Monday, May 10, 2010

CLASSIC!: 'Bear Raid' Stock Manipulation: How and When It Works, and Who Benefits"

As we said in Thursday evening's "S&P 500 Ends up EXACTLY on Channel Support":
After the dust from Thursday's U.S. action and Eurasian reaction settles, this is tradable from the long side.
Very short timeframes, very tight stops....
Although the first piece is specific to individual stocks the tactic was, in the bad old days, used by Exchange Specialists to grab stock from the unwary. This is what I was alluding to in Friday's headline "Your Big, Fat-Fingered Debacle": Just how much stock wealth was transferred as stop-loss limit orders were triggered yesterday?

From Knowledge@Wharton:

...No one openly admits to conducting a "bear raid," since deliberately manipulating stock prices is illegal. But Wall Street has long believed bear raids can and do take place. There has, however, been little academic research to explain the forces at work. Now two finance experts have shed some light on the process. "We basically describe a theory of how bear raid manipulation works," says Wharton finance professor Itay Goldstein. He and Alexander Guembel of the Saïd Business School and Lincoln College at the University of Oxford describe the procedure in their paper titled, "Manipulation and the Allocational Role of Prices."

Their key finding illuminates the interplay between a firm's real economic value and its stock price, showing how traders who deliberately drive the share price down can undermine the firm's health, causing the share price to fall further in a vicious cycle.

"What we show here is that by selling [the stock], you have a real effect on the firm," Goldstein notes. "The connection with real value is the new thing.... That is the crucial element."

Goldstein and Guembel find that the process only works when the intent is to damage the firm; traders do not have the same power to create a feedback loop that drives the share price up....

Here's an example from the grain pits, via Time Magazine May 25,1925:

Last Black Friday that is, March 13 when the Messrs. Jesse L. Livermore (Manhattan) and Thomas Howell (Chicago) loosed an avalanche of wheat and rye that proceeded right through the bottom of the grain market, Mr. Arthur Cutten (Chicago) was notably annoyed and the U. S. Department of Agriculture was somewhat alarmed (TIME, Mar. 23, 30, BUSINESS). Mr. Cutten was annoyed because he, the big holder of wheat and rye, was feeling bullish, and his enormous paper profits were being swept rudely into oblivion . Also , Mr. Cutten felt that the catastrophe had been timed purposely to do him injury, since it happened while he was on an automobile excursion, out of touch with his agents. U. S. Secretary Jardine was alarmed because the simultaneous action of the Messrs. Livermore and Howell suggested possible collusion to manipulate grain prices-a practice painstakingly prohibited by the Capper-Tincher Grain Futures Act.

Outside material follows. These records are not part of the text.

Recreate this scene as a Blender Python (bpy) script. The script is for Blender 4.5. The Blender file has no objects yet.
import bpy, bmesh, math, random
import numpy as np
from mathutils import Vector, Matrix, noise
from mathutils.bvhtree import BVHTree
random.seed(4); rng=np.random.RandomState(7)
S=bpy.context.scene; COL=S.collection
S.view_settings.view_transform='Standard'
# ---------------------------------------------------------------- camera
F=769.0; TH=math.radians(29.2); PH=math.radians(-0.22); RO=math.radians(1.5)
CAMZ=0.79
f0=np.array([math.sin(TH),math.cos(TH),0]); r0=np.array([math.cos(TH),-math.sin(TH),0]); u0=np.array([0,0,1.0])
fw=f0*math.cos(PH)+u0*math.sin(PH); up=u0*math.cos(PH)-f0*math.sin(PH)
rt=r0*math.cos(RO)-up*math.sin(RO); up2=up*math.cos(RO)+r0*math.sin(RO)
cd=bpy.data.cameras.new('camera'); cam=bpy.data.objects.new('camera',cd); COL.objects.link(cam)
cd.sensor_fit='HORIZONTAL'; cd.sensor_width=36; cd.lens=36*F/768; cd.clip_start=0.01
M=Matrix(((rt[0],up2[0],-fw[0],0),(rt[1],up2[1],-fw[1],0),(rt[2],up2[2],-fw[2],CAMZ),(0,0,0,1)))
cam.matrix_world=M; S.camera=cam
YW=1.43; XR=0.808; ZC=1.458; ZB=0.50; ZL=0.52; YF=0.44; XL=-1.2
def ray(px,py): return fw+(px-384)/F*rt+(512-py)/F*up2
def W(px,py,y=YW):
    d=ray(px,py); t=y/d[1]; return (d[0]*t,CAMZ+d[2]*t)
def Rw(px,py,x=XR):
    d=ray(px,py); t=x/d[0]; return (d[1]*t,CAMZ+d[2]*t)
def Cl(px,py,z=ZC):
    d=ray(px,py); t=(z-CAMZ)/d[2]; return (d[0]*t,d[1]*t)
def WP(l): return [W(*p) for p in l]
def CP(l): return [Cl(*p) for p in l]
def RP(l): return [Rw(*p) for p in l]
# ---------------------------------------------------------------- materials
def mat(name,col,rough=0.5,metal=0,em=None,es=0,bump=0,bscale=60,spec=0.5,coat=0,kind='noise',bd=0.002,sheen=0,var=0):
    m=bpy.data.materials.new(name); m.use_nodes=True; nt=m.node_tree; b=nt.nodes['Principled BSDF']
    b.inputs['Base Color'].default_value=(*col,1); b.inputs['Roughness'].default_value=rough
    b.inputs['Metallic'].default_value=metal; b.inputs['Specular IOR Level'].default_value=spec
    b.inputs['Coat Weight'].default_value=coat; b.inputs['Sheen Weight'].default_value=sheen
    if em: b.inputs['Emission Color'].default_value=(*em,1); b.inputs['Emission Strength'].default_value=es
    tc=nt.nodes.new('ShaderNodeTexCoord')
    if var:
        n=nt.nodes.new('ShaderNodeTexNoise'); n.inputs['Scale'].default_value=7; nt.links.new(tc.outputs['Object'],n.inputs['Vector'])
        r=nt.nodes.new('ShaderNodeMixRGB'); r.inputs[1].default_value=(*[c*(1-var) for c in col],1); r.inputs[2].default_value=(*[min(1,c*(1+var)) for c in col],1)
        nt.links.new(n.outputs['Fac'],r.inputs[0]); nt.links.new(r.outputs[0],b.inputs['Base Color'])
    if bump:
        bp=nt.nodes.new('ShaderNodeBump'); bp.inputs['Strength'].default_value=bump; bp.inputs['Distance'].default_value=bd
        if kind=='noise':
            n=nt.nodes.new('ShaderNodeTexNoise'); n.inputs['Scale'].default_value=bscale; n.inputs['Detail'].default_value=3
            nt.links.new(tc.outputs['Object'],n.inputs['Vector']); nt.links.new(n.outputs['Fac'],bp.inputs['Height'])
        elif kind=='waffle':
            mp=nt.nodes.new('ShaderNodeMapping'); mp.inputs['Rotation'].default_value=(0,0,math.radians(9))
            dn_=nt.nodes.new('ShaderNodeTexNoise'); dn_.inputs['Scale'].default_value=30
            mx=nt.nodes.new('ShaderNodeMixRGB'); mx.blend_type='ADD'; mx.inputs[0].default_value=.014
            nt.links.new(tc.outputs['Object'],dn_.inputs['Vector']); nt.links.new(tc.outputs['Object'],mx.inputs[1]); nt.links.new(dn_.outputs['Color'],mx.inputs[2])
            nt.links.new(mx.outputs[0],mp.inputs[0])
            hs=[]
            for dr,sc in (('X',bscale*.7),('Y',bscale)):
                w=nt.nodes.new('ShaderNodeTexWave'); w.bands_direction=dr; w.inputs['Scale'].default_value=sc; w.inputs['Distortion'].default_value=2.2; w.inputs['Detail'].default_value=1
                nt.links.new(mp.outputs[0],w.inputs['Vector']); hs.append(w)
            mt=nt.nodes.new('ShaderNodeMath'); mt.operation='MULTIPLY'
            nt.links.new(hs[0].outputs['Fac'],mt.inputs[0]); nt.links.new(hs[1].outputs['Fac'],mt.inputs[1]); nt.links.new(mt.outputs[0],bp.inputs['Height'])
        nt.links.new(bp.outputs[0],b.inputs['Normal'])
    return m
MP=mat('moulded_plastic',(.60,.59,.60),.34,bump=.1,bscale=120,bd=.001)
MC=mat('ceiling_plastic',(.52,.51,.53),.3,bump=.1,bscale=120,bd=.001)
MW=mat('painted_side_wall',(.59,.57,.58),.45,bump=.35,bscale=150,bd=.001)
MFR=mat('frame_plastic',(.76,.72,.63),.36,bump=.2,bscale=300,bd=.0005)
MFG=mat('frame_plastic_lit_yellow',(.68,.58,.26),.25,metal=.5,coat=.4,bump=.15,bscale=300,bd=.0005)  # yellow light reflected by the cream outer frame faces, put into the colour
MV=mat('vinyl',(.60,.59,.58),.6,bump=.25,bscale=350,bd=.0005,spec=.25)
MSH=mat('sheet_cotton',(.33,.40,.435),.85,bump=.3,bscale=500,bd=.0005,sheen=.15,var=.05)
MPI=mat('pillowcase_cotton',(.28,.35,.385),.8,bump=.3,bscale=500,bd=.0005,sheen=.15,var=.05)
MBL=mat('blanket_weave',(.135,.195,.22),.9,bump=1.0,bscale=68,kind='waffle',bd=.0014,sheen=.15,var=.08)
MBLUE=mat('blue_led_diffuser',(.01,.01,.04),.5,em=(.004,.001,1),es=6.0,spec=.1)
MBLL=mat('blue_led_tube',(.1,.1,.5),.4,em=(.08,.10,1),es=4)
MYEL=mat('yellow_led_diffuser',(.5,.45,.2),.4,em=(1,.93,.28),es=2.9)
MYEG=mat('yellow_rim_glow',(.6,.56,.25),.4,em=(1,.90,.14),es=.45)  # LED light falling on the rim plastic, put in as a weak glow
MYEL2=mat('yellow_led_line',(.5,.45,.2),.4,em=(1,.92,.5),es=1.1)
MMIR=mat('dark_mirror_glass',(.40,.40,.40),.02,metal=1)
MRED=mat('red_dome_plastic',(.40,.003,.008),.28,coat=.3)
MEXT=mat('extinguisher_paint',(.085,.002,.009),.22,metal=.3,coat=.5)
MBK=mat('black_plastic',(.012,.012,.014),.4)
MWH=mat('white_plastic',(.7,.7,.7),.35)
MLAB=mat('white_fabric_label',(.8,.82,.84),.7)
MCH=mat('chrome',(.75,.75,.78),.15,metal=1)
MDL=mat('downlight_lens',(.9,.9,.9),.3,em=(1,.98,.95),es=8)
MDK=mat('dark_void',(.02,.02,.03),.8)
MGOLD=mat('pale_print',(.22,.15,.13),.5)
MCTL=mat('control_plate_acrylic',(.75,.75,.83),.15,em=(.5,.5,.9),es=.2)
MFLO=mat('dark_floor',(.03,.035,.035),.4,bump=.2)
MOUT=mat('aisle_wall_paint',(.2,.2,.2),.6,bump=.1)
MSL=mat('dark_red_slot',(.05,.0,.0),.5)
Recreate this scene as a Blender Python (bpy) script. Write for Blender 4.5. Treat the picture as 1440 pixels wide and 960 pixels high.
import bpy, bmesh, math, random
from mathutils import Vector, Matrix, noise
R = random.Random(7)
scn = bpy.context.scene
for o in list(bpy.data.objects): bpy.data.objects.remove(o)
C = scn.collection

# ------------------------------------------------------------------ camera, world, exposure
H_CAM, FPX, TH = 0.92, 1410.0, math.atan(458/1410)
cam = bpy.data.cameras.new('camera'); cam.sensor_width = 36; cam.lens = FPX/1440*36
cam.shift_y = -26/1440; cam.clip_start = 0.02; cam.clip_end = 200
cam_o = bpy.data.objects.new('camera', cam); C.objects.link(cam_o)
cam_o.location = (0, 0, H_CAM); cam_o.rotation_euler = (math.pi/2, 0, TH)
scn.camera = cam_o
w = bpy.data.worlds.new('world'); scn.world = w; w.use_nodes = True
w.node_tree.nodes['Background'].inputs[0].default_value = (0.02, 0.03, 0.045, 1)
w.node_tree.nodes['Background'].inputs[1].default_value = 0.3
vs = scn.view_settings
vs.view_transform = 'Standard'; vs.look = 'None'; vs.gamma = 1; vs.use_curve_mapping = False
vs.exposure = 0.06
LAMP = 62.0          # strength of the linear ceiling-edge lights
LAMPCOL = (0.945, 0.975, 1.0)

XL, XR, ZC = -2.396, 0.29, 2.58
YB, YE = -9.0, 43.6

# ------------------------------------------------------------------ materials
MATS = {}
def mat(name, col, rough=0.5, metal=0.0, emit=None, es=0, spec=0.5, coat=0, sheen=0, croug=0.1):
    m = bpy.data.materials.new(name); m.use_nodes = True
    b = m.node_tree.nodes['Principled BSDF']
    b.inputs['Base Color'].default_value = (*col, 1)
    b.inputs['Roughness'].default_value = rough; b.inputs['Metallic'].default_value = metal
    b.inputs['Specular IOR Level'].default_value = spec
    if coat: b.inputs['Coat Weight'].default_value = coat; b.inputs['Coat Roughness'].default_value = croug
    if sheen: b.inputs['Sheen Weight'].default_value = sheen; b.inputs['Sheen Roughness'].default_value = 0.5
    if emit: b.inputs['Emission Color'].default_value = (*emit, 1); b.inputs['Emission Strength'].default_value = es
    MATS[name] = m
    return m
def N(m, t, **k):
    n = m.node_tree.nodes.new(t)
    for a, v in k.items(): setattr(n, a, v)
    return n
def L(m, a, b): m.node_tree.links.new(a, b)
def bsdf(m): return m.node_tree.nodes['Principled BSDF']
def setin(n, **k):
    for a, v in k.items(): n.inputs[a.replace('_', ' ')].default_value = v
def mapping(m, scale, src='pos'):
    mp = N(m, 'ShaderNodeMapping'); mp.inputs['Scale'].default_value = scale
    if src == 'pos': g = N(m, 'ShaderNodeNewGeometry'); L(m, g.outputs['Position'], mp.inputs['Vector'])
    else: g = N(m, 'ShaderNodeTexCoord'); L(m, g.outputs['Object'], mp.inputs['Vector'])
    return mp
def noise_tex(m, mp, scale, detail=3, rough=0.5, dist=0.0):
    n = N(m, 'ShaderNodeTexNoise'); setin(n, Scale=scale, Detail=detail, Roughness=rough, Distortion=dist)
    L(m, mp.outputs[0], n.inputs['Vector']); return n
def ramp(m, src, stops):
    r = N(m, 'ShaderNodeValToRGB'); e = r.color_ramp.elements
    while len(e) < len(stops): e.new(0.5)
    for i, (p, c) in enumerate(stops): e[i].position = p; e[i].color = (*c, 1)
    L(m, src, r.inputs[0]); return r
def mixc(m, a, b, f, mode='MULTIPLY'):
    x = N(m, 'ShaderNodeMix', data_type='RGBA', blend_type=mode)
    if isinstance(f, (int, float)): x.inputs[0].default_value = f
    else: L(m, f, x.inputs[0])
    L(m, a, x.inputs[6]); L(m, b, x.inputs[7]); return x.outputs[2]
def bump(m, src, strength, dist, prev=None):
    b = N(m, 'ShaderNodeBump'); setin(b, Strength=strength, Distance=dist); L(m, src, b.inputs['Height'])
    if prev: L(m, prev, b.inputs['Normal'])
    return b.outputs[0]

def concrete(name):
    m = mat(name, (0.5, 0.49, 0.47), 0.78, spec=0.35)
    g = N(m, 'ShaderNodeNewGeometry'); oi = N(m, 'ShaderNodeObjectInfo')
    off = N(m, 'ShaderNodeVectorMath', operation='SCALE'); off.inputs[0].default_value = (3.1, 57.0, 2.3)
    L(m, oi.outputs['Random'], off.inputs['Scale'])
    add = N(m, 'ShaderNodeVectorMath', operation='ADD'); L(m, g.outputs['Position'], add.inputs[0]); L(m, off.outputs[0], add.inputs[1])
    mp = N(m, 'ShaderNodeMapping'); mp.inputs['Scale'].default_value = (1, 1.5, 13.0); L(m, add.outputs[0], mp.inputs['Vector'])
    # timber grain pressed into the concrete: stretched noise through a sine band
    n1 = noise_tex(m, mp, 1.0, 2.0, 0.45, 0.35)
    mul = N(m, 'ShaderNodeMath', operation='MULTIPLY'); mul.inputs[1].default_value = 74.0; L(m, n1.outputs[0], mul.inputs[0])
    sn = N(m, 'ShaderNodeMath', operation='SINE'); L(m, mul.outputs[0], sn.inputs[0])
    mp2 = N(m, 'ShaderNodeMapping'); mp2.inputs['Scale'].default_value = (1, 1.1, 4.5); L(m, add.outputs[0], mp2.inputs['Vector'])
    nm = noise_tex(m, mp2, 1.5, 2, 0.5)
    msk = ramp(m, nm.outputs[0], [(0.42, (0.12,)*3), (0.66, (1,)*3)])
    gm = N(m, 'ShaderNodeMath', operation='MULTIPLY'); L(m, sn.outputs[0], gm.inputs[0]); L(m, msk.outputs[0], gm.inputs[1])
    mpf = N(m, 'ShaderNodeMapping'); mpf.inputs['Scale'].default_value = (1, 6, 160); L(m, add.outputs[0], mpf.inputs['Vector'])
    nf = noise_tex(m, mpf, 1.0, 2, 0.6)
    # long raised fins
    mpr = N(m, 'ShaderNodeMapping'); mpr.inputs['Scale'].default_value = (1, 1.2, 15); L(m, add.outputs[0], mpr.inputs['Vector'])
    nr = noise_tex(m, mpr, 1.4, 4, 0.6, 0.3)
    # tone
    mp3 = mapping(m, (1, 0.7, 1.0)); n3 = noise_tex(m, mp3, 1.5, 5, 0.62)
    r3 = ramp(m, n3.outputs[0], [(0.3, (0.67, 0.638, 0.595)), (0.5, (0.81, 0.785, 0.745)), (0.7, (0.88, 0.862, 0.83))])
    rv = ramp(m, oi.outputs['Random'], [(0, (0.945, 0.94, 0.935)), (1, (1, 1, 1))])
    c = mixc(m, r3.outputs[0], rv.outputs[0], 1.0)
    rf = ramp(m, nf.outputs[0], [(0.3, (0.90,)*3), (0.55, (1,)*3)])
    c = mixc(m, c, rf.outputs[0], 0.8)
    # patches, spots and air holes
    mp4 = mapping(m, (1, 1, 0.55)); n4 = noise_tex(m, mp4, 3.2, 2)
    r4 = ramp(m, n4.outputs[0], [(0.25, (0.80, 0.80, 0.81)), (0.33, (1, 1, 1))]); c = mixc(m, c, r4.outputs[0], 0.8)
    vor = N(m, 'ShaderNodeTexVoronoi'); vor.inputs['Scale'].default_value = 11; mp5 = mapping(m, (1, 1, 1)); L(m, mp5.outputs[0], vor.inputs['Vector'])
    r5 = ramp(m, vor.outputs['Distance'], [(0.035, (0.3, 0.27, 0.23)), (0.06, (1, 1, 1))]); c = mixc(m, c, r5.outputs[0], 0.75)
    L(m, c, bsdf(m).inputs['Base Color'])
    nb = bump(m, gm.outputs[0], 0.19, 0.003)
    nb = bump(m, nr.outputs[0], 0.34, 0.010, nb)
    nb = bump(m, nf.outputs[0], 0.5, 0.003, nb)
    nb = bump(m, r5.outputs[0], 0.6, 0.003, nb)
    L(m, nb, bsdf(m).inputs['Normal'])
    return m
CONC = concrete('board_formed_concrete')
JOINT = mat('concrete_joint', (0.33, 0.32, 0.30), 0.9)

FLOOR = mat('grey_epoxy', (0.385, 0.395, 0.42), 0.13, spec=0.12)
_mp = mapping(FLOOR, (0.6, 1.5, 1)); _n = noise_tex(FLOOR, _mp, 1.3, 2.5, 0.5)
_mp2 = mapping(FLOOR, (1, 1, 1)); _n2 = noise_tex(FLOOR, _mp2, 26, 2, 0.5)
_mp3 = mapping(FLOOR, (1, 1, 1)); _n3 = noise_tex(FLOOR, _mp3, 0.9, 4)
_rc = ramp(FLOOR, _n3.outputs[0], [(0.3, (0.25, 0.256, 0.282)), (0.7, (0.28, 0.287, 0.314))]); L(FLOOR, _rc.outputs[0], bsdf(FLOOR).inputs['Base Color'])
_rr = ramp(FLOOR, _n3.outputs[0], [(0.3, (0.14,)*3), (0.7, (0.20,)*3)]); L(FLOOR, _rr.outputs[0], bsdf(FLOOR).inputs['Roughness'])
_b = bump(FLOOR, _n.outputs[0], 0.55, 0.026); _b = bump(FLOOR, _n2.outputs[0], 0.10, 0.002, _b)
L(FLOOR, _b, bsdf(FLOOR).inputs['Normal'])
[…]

Mr. Cutten could do nothing about it save abuse the Messrs. Howell and Livermore beneath his breath and hope with a great hope that Secretary Jardine would order an investigation, discover collusion, punish his oppressors.

Investigate, Secretary Jardine did. Last week he was still investigating. It was known that the Departments of Jus tice and Commerce were also sniffing about the Midwestern brokerages. But not one of the investigators had yet run upon any proof of correspondence between the Messrs. Livermore and Howell nor any records of sales in those gentlemen's names executed in other than legitimate "contract" markets. As far as the evidence went, it was mere business acumen that had moved them separately to sell their grain at the same time and keep on selling until it was time to buy again and start the price-swing going upwards. The Messrs. Livermore and Howell are alleged to have made between them some 22 millions on the operations. Some Europeans lost much money, others saved much by buying necessary wheat shipments when the price was down. From the U.S. standpoint, this latter feature was not creditable to the Messrs. Livermore and Howell as an "economic service," for the U.S. farmer lost a fat slice from prices he had hoped to command this month and next.

Last week, it seemed that the most important result of last Black Friday would be recommendations from Secretary Jardine that the Boards of Trade institute rules limiting the fluctuation of grain futures prices in a single day-rules similar to those found beneficial on the Cotton Exchange.